INSTRUCTION
Type out the material below exactly.

(Items listed in a dataset)

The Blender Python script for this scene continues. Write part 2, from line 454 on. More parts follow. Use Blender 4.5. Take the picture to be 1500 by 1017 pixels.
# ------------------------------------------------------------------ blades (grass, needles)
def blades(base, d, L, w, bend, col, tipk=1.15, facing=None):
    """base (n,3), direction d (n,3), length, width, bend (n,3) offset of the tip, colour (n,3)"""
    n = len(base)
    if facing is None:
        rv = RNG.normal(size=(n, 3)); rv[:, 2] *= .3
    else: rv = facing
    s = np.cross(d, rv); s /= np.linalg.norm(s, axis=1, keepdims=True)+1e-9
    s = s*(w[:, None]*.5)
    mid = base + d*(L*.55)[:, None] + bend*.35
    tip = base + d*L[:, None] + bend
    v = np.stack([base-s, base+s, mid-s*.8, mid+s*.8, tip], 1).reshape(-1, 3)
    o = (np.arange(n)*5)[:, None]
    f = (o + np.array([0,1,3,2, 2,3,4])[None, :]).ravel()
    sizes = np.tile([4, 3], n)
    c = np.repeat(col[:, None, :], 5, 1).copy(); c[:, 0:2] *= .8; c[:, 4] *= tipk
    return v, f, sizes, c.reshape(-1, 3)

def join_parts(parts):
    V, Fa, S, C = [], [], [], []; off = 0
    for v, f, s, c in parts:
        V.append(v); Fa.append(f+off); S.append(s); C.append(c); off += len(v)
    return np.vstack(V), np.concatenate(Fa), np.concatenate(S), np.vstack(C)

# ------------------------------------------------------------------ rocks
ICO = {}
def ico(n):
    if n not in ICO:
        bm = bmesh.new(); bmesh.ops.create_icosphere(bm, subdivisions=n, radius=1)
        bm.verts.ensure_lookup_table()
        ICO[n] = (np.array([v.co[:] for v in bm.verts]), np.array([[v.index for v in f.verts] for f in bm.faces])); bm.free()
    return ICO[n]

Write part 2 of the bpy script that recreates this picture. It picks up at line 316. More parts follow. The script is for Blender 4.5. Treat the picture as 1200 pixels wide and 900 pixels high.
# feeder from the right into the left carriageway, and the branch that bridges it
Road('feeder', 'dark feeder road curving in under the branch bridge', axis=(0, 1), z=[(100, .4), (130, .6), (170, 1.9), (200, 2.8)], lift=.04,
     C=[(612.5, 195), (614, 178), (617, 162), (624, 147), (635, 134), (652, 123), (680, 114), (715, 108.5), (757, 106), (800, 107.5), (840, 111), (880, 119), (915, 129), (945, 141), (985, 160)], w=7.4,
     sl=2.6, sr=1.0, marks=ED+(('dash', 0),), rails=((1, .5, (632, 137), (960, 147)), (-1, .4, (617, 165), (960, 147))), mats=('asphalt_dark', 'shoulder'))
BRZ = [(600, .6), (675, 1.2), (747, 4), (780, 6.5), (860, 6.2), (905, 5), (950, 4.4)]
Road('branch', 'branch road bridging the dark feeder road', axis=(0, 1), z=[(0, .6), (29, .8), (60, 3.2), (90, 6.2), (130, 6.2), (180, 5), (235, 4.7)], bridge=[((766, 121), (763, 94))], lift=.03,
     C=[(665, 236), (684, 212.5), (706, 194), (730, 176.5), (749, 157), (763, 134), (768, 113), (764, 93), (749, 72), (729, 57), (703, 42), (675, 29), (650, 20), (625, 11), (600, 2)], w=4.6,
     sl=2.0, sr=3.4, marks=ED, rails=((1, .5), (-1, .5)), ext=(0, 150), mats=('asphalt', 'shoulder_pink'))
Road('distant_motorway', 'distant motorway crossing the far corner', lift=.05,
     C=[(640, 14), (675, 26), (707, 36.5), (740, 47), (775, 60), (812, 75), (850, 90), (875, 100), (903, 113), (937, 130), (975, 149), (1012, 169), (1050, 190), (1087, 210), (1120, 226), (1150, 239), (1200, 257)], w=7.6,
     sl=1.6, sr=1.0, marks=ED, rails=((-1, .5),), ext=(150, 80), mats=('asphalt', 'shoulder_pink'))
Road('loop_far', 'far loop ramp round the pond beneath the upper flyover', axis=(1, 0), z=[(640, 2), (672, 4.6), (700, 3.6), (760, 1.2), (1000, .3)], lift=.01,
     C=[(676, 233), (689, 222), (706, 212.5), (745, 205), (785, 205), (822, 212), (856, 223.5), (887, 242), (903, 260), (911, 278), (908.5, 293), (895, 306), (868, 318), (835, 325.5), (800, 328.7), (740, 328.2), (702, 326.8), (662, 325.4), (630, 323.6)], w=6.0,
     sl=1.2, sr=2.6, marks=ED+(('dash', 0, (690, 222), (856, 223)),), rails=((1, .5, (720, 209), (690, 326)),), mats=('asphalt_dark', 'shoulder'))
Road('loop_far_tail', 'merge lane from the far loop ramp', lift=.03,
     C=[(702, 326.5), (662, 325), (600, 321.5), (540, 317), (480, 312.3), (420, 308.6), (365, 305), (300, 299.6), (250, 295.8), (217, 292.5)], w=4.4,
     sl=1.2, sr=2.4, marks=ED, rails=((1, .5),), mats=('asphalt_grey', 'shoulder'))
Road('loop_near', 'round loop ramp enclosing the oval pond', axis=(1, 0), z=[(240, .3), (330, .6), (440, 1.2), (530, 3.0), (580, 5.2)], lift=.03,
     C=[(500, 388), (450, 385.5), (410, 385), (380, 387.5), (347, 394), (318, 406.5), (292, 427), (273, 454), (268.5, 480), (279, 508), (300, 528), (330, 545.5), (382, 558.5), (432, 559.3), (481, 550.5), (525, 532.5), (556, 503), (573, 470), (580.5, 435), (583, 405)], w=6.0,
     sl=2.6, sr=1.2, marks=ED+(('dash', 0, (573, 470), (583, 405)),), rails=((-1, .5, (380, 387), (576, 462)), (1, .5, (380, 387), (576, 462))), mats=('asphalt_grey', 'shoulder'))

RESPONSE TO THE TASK
The Blender Python script for this scene continues. Write part 2, from line 454 on. More parts follow. Use Blender 4.5. Take the picture to be 1500 by 1017 pixels.
# ------------------------------------------------------------------ blades (grass, needles)
def blades(base, d, L, w, bend, col, tipk=1.15, facing=None):
    """base (n,3), direction d (n,3), length, width, bend (n,3) offset of the tip, colour (n,3)"""
    n = len(base)
    if facing is None:
        rv = RNG.normal(size=(n, 3)); rv[:, 2] *= .3
    else: rv = facing
    s = np.cross(d, rv); s /= np.linalg.norm(s, axis=1, keepdims=True)+1e-9
    s = s*(w[:, None]*.5)
    mid = base + d*(L*.55)[:, None] + bend*.35
    tip = base + d*L[:, None] + bend
    v = np.stack([base-s, base+s, mid-s*.8, mid+s*.8, tip], 1).reshape(-1, 3)
    o = (np.arange(n)*5)[:, None]
    f = (o + np.array([0,1,3,2, 2,3,4])[None, :]).ravel()
    sizes = np.tile([4, 3], n)
    c = np.repeat(col[:, None, :], 5, 1).copy(); c[:, 0:2] *= .8; c[:, 4] *= tipk
    return v, f, sizes, c.reshape(-1, 3)

def join_parts(parts):
    V, Fa, S, C = [], [], [], []; off = 0
    for v, f, s, c in parts:
        V.append(v); Fa.append(f+off); S.append(s); C.append(c); off += len(v)
    return np.vstack(V), np.concatenate(Fa), np.concatenate(S), np.vstack(C)

# ------------------------------------------------------------------ rocks
ICO = {}
def ico(n):
    if n not in ICO:
        bm = bmesh.new(); bmesh.ops.create_icosphere(bm, subdivisions=n, radius=1)
        bm.verts.ensure_lookup_table()
        ICO[n] = (np.array([v.co[:] for v in bm.verts]), np.array([[v.index for v in f.verts] for f in bm.faces])); bm.free()
    return ICO[n]

Write part 2 of the bpy script that recreates this picture. It picks up at line 316. More parts follow. The script is for Blender 4.5. Treat the picture as 1200 pixels wide and 900 pixels high.
# feeder from the right into the left carriageway, and the branch that bridges it
Road('feeder', 'dark feeder road curving in under the branch bridge', axis=(0, 1), z=[(100, .4), (130, .6), (170, 1.9), (200, 2.8)], lift=.04,
     C=[(612.5, 195), (614, 178), (617, 162), (624, 147), (635, 134), (652, 123), (680, 114), (715, 108.5), (757, 106), (800, 107.5), (840, 111), (880, 119), (915, 129), (945, 141), (985, 160)], w=7.4,
     sl=2.6, sr=1.0, marks=ED+(('dash', 0),), rails=((1, .5, (632, 137), (960, 147)), (-1, .4, (617, 165), (960, 147))), mats=('asphalt_dark', 'shoulder'))
BRZ = [(600, .6), (675, 1.2), (747, 4), (780, 6.5), (860, 6.2), (905, 5), (950, 4.4)]
Road('branch', 'branch road bridging the dark feeder road', axis=(0, 1), z=[(0, .6), (29, .8), (60, 3.2), (90, 6.2), (130, 6.2), (180, 5), (235, 4.7)], bridge=[((766, 121), (763, 94))], lift=.03,
     C=[(665, 236), (684, 212.5), (706, 194), (730, 176.5), (749, 157), (763, 134), (768, 113), (764, 93), (749, 72), (729, 57), (703, 42), (675, 29), (650, 20), (625, 11), (600, 2)], w=4.6,
     sl=2.0, sr=3.4, marks=ED, rails=((1, .5), (-1, .5)), ext=(0, 150), mats=('asphalt', 'shoulder_pink'))
Road('distant_motorway', 'distant motorway crossing the far corner', lift=.05,
     C=[(640, 14), (675, 26), (707, 36.5), (740, 47), (775, 60), (812, 75), (850, 90), (875, 100), (903, 113), (937, 130), (975, 149), (1012, 169), (1050, 190), (1087, 210), (1120, 226), (1150, 239), (1200, 257)], w=7.6,
     sl=1.6, sr=1.0, marks=ED, rails=((-1, .5),), ext=(150, 80), mats=('asphalt', 'shoulder_pink'))
Road('loop_far', 'far loop ramp round the pond beneath the upper flyover', axis=(1, 0), z=[(640, 2), (672, 4.6), (700, 3.6), (760, 1.2), (1000, .3)], lift=.01,
     C=[(676, 233), (689, 222), (706, 212.5), (745, 205), (785, 205), (822, 212), (856, 223.5), (887, 242), (903, 260), (911, 278), (908.5, 293), (895, 306), (868, 318), (835, 325.5), (800, 328.7), (740, 328.2), (702, 326.8), (662, 325.4), (630, 323.6)], w=6.0,
     sl=1.2, sr=2.6, marks=ED+(('dash', 0, (690, 222), (856, 223)),), rails=((1, .5, (720, 209), (690, 326)),), mats=('asphalt_dark', 'shoulder'))
Road('loop_far_tail', 'merge lane from the far loop ramp', lift=.03,
     C=[(702, 326.5), (662, 325), (600, 321.5), (540, 317), (480, 312.3), (420, 308.6), (365, 305), (300, 299.6), (250, 295.8), (217, 292.5)], w=4.4,
     sl=1.2, sr=2.4, marks=ED, rails=((1, .5),), mats=('asphalt_grey', 'shoulder'))
Road('loop_near', 'round loop ramp enclosing the oval pond', axis=(1, 0), z=[(240, .3), (330, .6), (440, 1.2), (530, 3.0), (580, 5.2)], lift=.03,
     C=[(500, 388), (450, 385.5), (410, 385), (380, 387.5), (347, 394), (318, 406.5), (292, 427), (273, 454), (268.5, 480), (279, 508), (300, 528), (330, 545.5), (382, 558.5), (432, 559.3), (481, 550.5), (525, 532.5), (556, 503), (573, 470), (580.5, 435), (583, 405)], w=6.0,
     sl=2.6, sr=1.2, marks=ED+(('dash', 0, (573, 470), (583, 405)),), rails=((-1, .5, (380, 387), (576, 462)), (1, .5, (380, 387), (576, 462))), mats=('asphalt_grey', 'shoulder'))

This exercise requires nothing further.